Spectre, le nouvel opus du gentleman anglais au service de la Reine se pose à Dijon (et partout ailleurs dans le monde). Daniel Craig remet son joli costume cintré pour aller gambader sur les toits à la recherche du grand méchant. Et entre deux jolies filles. Le tout sous le regard trop tendre de Sam Mendes.

007

26 ans : depuis les années 60 James Bond se trimballe sur nos écrans, petits et grands, et à travers le monde pour déjouer les complots les plus ignominieux contre la Reine. Plusieurs acteurs, de Sean Connery en premier, à Daniel Craig, en passant par Roger Moore, Pierce Brosnan, George Lazenby et Thimothy Dalton. Ha oui, et David Niven mais y’a que mon mec qui sait qui c’est. Attention je les ai donnés dans le désordre, à toi de les ranger dans l’ordre chronologique.

SPOILER ALERT

Dans Spectre, James reçoit un message d’outre-tombe de M. Il doit tuer un méchant et se rendre aux funérailles. Ce qu’il fait en bon sujet. Et bien sûr, il va découvrir une horrible société secrète, dirigée par un horrible méchant qu’il va falloir trouver, traquer et éventuellement tuer pour sauver l’Angleterre et le reste du monde.

Non spécialiste de Bond, je m’interroge : pourquoi un scénario aussi faible, aussi simpliste ? Pourquoi ? Pour être dans la lignée du précédent ? Soit. D’aucuns me diront : c’est un divertissement, on ne demande pas autre chose à James Bond. Il est vrai que question divertissement et grand spectacle ça se passe pas mal : 2h30 de guide du routard grandeur nature, du Mexique à l’Autriche avec du cinémascope et de la belle image à en faire tirer un poster pour tes toilettes. La petite galerie de persos qui accompagne notre double-agent fait le job, avec une mention spéciale à Q, l’inventeur de gadgets. Les gadgets qui bien sûr feraient pâlir d’envie l’inspecteur du même nom. Les courses poursuites sont aussi improbables que saisissantes. Beau boulot Sam. Quant aux fameuses James Bond Girls, le choix tient là encore ses promesses. Monica Belluci en veuve italienne pseudo-éplorée et Léa Seydoux pour le suivre dans ses aventures. Belle mention à l’actrice française qui continue une sacré carrière et qui assure un roulement de popotin pas piqué des vers à la limite de la vulgarité, mais j’ai cru comprendre que dans les James Bond on ne demandait pas autre choses aux filles (même Miss Moneypenny y passe).

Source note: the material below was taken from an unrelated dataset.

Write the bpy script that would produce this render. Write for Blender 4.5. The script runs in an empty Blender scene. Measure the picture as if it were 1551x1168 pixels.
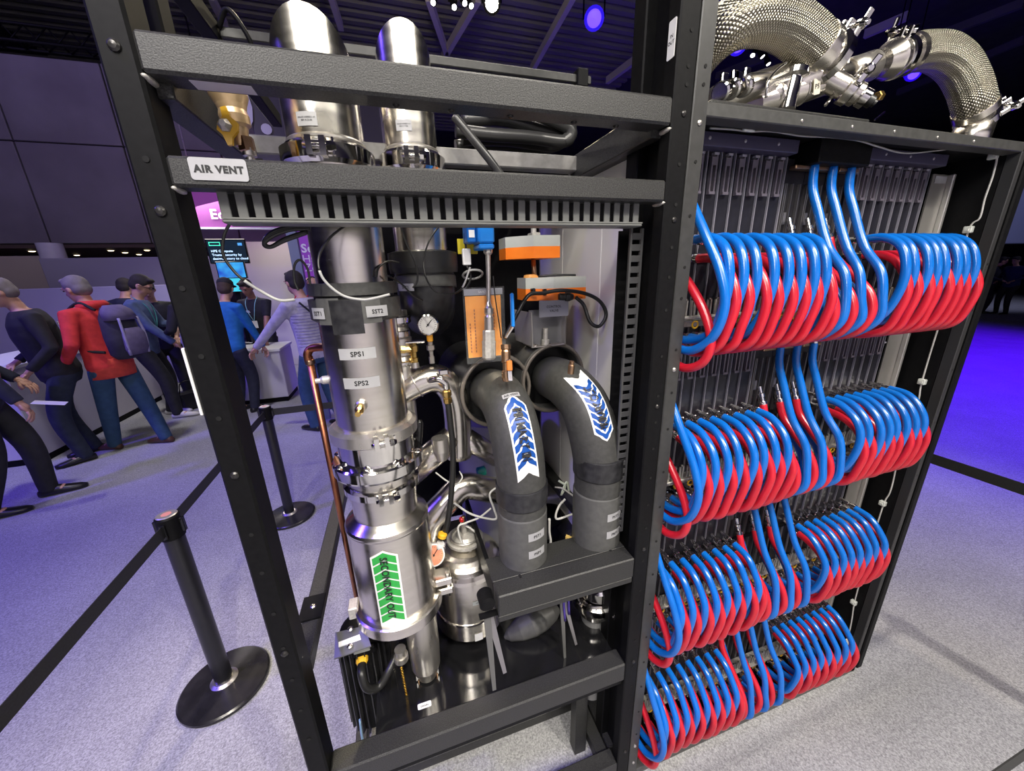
import bpy, math, random
import numpy as np
from mathutils import Matrix, Vector

SC = bpy.context.scene
COL = SC.collection
rnd = random.Random(7)
PI = math.pi

# ---------------------------------------------------------------- camera, world, lamps, exposure
F_PX, CX, CY = 557.633, 775.5, 584.0
CAM = np.array([0.0, -0.70, 1.7416])
R = np.array([[0.95325766, -0.300837, -0.02823003],
              [-0.11364978, -0.27040966, -0.95601378],
              [0.27997065, 0.91453579, -0.29196014]])
cam_data = bpy.data.cameras.new('camera')
cam_data.sensor_width = 36.0
cam_data.lens = 36.0 * F_PX / 1551.0
cam_data.clip_start = 0.02
cam_data.clip_end = 200
cam = bpy.data.objects.new('camera', cam_data)
COL.objects.link(cam)
mw = Matrix.Identity(4)
for i in range(3):
    mw[i][0] = R[0][i]
    mw[i][1] = -R[1][i]
    mw[i][2] = -R[2][i]
    mw[i][3] = CAM[i]
cam.matrix_world = mw
SC.camera = cam
SC.view_settings.view_transform = 'Standard'
SC.view_settings.look = 'None'
SC.view_settings.gamma = 1.0
SC.view_settings.use_curve_mapping = False
SC.view_settings.exposure = 0.0

world = bpy.data.worlds.new('world')
SC.world = world
world.use_nodes = True
world.node_tree.nodes['Background'].inputs[0].default_value = (0.40, 0.36, 0.52, 1)
world.node_tree.nodes['Background'].inputs[1].default_value = 0.06


def aim(o, target):
    d = Vector(target) - o.location
    o.rotation_euler = d.to_track_quat('-Z', 'Y').to_euler()


def lamp(kind, name, loc, target, power, color, size=0.3, size_y=None, angle=60, blend=0.5):
    d = bpy.data.lights.new(name, kind)
    d.energy = power
    d.color = color
    if kind == 'AREA':
        d.shape = 'RECTANGLE' if size_y else 'SQUARE'
        d.size = size
        if size_y:
            d.size_y = size_y
    else:
        d.shadow_soft_size = size
    if kind == 'SPOT':
        d.spot_size = math.radians(angle)
        d.spot_blend = blend
    o = bpy.data.objects.new(name, d)
    o.location = loc
    COL.objects.link(o)
    aim(o, target)
    return o


WARM = (1.0, 0.93, 0.82)
# white stage spots on the trusses in front of the stand
lamp('SPOT', 'stage_or_fill_spot', (2.9, -4.4, 6.2), (1.9, -0.4, 0.3), 1150, WARM, 0.12, angle=50, blend=0.7)
lamp('SPOT', 'stage_or_fill_spot', (0.5, -3.6, 6.4), (0.3, 0.1, 1.2), 760, WARM, 0.12, angle=34, blend=0.7)
lamp('SPOT', 'stage_or_fill_spot', (-1.8, -3.2, 6.4), (-0.5, 0.4, 0.6), 420, WARM, 0.12, angle=44, blend=0.9)
# added area lights, unseen: fill for the rack and highlights on the steel
lamp('AREA', 'fill_area', (0.8, -1.7, 3.4), (0.4, 0.3, 1.2), 42, (1.0, 0.96, 0.88), 2.4, 0.30)
lamp('AREA', 'fill_area', (-0.8, -1.5, 3.3), (0.1, 0.3, 1.3), 46, (1.0, 0.96, 0.90), 0.25, 1.2)
lamp('AREA', 'fill_area', (0.9, 1.6, 4.6), (0.8, 0.4, 1.9), 34, WARM, 1.6, 0.5)
# the warm lamp that shines from behind the stand
lamp('SPOT', 'stage_or_fill_spot', (0.55, 5.0, 6.6), (0.2, 0.2, 1.5), 900, (1.0, 0.85, 0.6), 0.12, angle=40)
# blue and violet washes on the carpet and the back of the hall
lamp('SPOT', 'blue_wash', (-6.5, 0.6, 6.0), (-3.0, 3.2, 0.0), 1500, (0.13, 0.07, 1.0), 0.3, angle=85, blend=0.9)
lamp('SPOT', 'blue_wash', (-3.2, -1.5, 6.5), (-1.9, 1.4, 0.0), 820, (0.20, 0.13, 1.0), 0.3, angle=64, blend=1.0)
lamp('SPOT', 'blue_wash', (9.5, 1.2, 6.5), (8.3, 4.4, 0.0), 6000, (0.075, 0.0, 1.0), 0.3, angle=104, blend=0.5)
lamp('SPOT', 'violet_wash', (-5.0, 4.2, 7.0), (-5.2, 9.0, 3.4), 300, (0.45, 0.34, 1.0), 0.4, angle=100, blend=0.8)
lamp('SPOT', 'stage_or_fill_spot', (-2.4, 2.6, 6.5), (-2.6, 5.2, 0.9), 620, (0.97, 0.93, 1.0), 0.2, angle=56, blend=0.8)
lamp('SPOT', 'stage_or_fill_spot', (-1.5, -3.5, 6.5), (-0.8, -4.9, 1.2), 1800, (0.95, 0.9, 1.0), 0.3, angle=100, blend=0.8)  # added spot: lights the unseen wall that the steel pipes mirror
lamp('SPOT', 'stage_or_fill_spot', (2.8, -3.0, 6.5), (2.8, -4.9, 1.2), 1800, (1.0, 0.94, 0.84), 0.3, angle=100, blend=0.8)  # second added spot on that wall, for reflections and fill
lamp('AREA', 'fill_area', (-2.5, 7.0, 3.0), (-1.9, 6.0, 0.8), 50, (1.0, 0.93, 0.85), 1.6, 0.4)  # added fill light to brighten the white counter
lamp('SPOT', 'stage_or_fill_spot', (0.7, 5.2, 6.4), (0.9, 9.0, 8.5), 150, (1.0, 0.86, 0.62), 0.2, angle=130, blend=1.0)  # added uplight, stands in for the warm lamp's glow on the ceiling
lamp('SPOT', 'stage_or_fill_spot', (21.0, 1.0, 6.5), (22.0, 8.2, 3.4), 1500, (0.6, 0.62, 1.0), 0.3, angle=70, blend=0.8)  # added spot to brighten the far slate partition

# ---------------------------------------------------------------- pixel helpers (photo frame 1551 x 1168)


def ray(u, v):
    return R.T @ np.array([(u - CX) / F_PX, (v - CY) / F_PX, 1.0])


def P(u, v, Y):
    """Point of the plane at depth Y seen at pixel (u, v)."""
    d = ray(u, v)
    return CAM + d * ((Y - CAM[1]) / d[1])


def PZ(u, v, z):
    """Point of the level z seen at pixel (u, v)."""
    d = ray(u, v)
    return CAM + d * ((z - CAM[2]) / d[2])


def PX(u, v, x):
    d = ray(u, v)
    return CAM + d * ((x - CAM[0]) / d[0])


def proj(p):
    q = R @ (np.array(p, float) - CAM)
    return q[0] / q[2] * F_PX + CX, q[1] / q[2] * F_PX + CY


def zat(v, x, y):
    """Height at which the vertical line (x, y) crosses pixel row v."""
    lo, hi = -1.0, 4.0
    for _ in range(40):
        m = (lo + hi) / 2
        if proj((x, y, m))[1] > v:
            lo = m
        else:
            hi = m
    return (lo + hi) / 2


# ---------------------------------------------------------------- materials
MATS = {}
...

Voilà voilà. Mais quand même. Je m’interroge sur la nature et l’absence de complexité et surtout l’énorme tour d’ivoire dans laquelle James Bond est enfermé. A l’époque du choix de Craig pour le rôle, la moitié de la population a hurlé au scandale (parce qu’il était blond, trop rugueux…). Il a été question d’Idriss Elba : nouveau tollé. What the fuck. Il me semble que la richesse de tout personnage typé ou codifié comme lui, c’est tout de même la marge. Batman est à cet égard une réussite totale. Tout en respectant le personnage d’origine, chacun des réals qui s’est emparé du personnage en a fait des choses différentes. Le dernier en date (incarné par Bale et filmé par Nolan) parvient en respectant les règles à traduire une angoisse générale révélatrice d’un état du monde (je vais trop loin peut-être ?). Mendes ne semblait pas si mal placé pour donner un peu de mordant (American Beauty) ou de profondeur (Les Noces Rebelles) à ce personnage. James Bond semble engoncé dans un rôle un peu plat, à l’épaisseur psychologique faible (c’est un gentleman, un homme à femmes, il sait bien se battre). Et je m’interroge encore quand même sur le sens de rester aussi impassible face au monde. Peut-être est-elle bien là au fond sa force : son impassibilité, sa capacité à ne jamais être touché, ni par les faits, ni par les gens. Nous avons peut-être tous à apprendre en ce moment de James Bond. Mais je ne crois pas qu’il ait mis les pieds dans la réalité ces derniers temps.

– Melita Breitcbach

En ce moment au Devosge en VO et au Darcy et à L’Olympia pour les plus feignants d’entre vous.